Georgia lawmakers weigh further decrease to state’s income tax – Washington Examiner

(The Center Square) — The Georgia Senate could vote Wednesday on whether to lower the state’s income tax further.

House Bill 1015 would lower the individual income tax rate from 5.49% to 5.39% for the tax years starting Jan. 1, 2024. It would decrease the rate by 0.1% annually starting Jan. 1, 2025, until it reaches 4.99%.

However, the measure does contain some provisions that could delay the decrease, including if the governor’s revenue estimate for the next fiscal year is not at least 3% above the current fiscal year.

Additionally, the decrease could be delayed if the previous fiscal year’s net revenue collection did not surpass the preceding three fiscal years or if the Revenue Shortfall Reserve does not have more than the expected decrease in state revenue stemming from the tax rate reduction.

Under the measure, the Office of Planning and Budget will prepare a report annually by Dec. 1

to determine whether the impending decrease will be delayed.

HB 1437, which Republican Gov.
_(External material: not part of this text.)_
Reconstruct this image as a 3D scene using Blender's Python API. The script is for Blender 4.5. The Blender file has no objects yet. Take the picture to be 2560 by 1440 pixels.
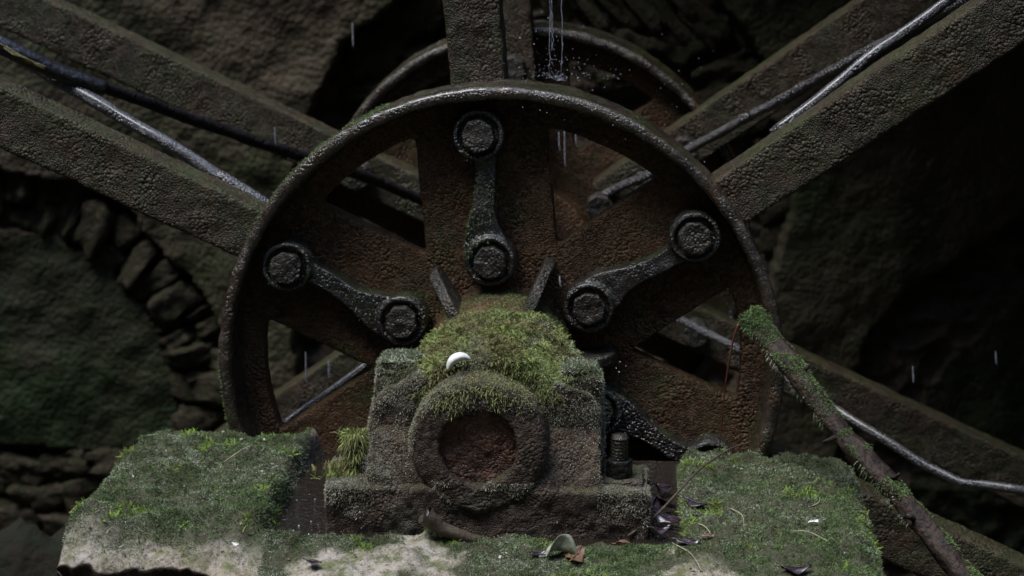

Brian Kemp signed into law in April 2022, set the state’s tax level at a flat 5.49% rate for the tax year beginning Jan. 1, 2024. At the time, Kemp called it “the largest tax cut in Georgia history.”

“Ideally, to help maximize growth, tax codes should be simple and transparent with low rates and broad bases,” the Georgia Public Policy Foundation said in a recent joint report with The Buckeye Institute. “Governor Brian Kemp and the Georgia legislature are right to pursue tax cuts and other reforms that meet those objectives.”

According to an analysis from The Tax Foundation, Georgia’s top marginal tax rate of 5.49% is better than South Carolina’s (6.4) but lags behind North Carolina (4.5%) and Alabama (5%). Florida and Tennessee do not have income taxes.

Lawmakers are also expected to consider HB 1023, which would match the business tax rate to the individual income tax rate.

“And I will say that [I] personally like the lower personal income tax rate better, but the data we’ve all seen shows that lowering the corporate rate gives the most economic activity,” state Sen. Chuck Hufstetler, R-Rome, said during a recent Senate Committee on Finance meeting. “I wish it was the opposite, but that’s just what the data says.”